Reduce Datamatics Global Services Ltd For Target Rs.571 By Choice Broking Ltd
Datamatics Global Services Ltd. reported strong Q4 revenues at INR4,127.1mn, up 11.8% QoQ but marginally down 0.8% YoY. The revenue was driven by 8.1% YoY growth in Digital Operations segment. FY24 witnessed 6.2% YoY revenue growth to INR15,499mn. The company reported Q4 EBIT of INR559mn, significantly up 27.8% QoQ but down 25.7% YoY. Reported consolidated Q4 PAT fell to INR525mn (-12.0% YoY). The company added 10 new clients in Q4FY24. It has a robust pipeline of $200mn as on year end.
* Management focus areas: Going forward in FY25E, management shall continue to focus on the Western markets, strengthen capabilities along hyper-scalers, and penetrate deeper into existing accounts. DGSL recently acquired Dextara Digital, a premier provider of Salesforce services, which was in-line with its growth strategy and shall start contributing to topline Q1 onwards. DGSL has also announced acquisition of the balance 23% stake in JVC which shall be rolled forward under Dextara Digital. Management is bullish on the opportunities that AI presents and have incorporated GenAI in its Intelligent Automation suite of products. It has strengthened the management team of Digital Technologies segment and hence see the vertical performing better with high single-digit margins in FY25E.
* Digital Operations segment gaining more share: The company reported that the Digital Operations segment gained more share, with a revenue mix of ~49% compared to 45% in Q4FY24. The segment's revenue stood at INR2,024mn, significantly up 8.1% and 26.2% YoY. Revenue for the Digital Experiences segment stood at INR618mn, accounting for 15% of the revenue mix in Q4FY24, compared to 14.3% in Q4FY23. The Digital Operations segment had higher EBIT margins of 23.5% compared to the Digital Experiences segment's EBIT margins of 11.8%. The Digital Technologies segment reported a revenue of INR1,485mn and an EBIT margin of 0.7% for the quarter. Margins fell abruptly due to heavy investment in AI space, however, high-single digit margins are expected in FY25E.
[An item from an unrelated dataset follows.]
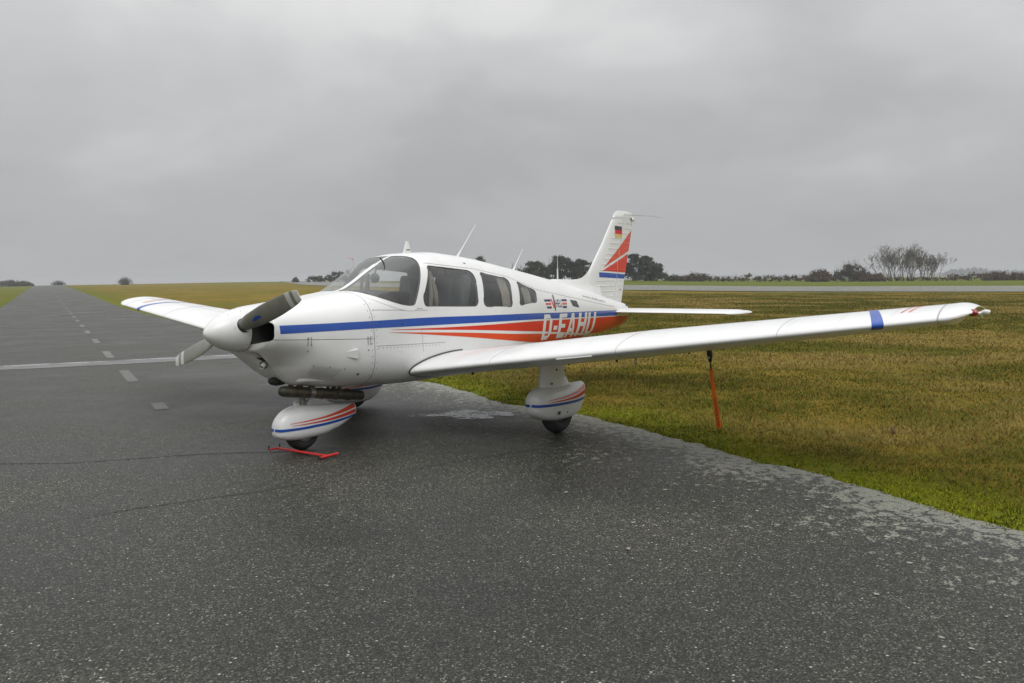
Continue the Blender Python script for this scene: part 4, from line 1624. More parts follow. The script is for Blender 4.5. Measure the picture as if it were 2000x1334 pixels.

* Margins to remain stable: Operating margins for the year stood at 13.4%, down 80bps YoY. The decline in margin can be attributed to the premature closure of a project of a top 10 client in FY24. The management expects margins to shrink in Q1 due to annual hikes. Margin improvement levers in Digital Technologies space are identified as gaining premiumisation by offering hyperscaler services and implementation of cost control measures. Management has guided for similar level of margins in FY25E amidst scrapping of low margin business in Digital Experiences segment.
Outlook and Valuation: Slow moving deal pipeline, given the macro-environment challenges and delays in discretionary spending has led to a weak guidance for 7-8% revenue growth for FY25E (organically 4%). DGSL has invested heavily in AI space and AI-first approach shall be the next growth driver. We have downgraded our rating to REDUCE amidst slowdown and arrive at a revised target price of INR571 implying a P/E of 13x on FY26E EPS of INR44.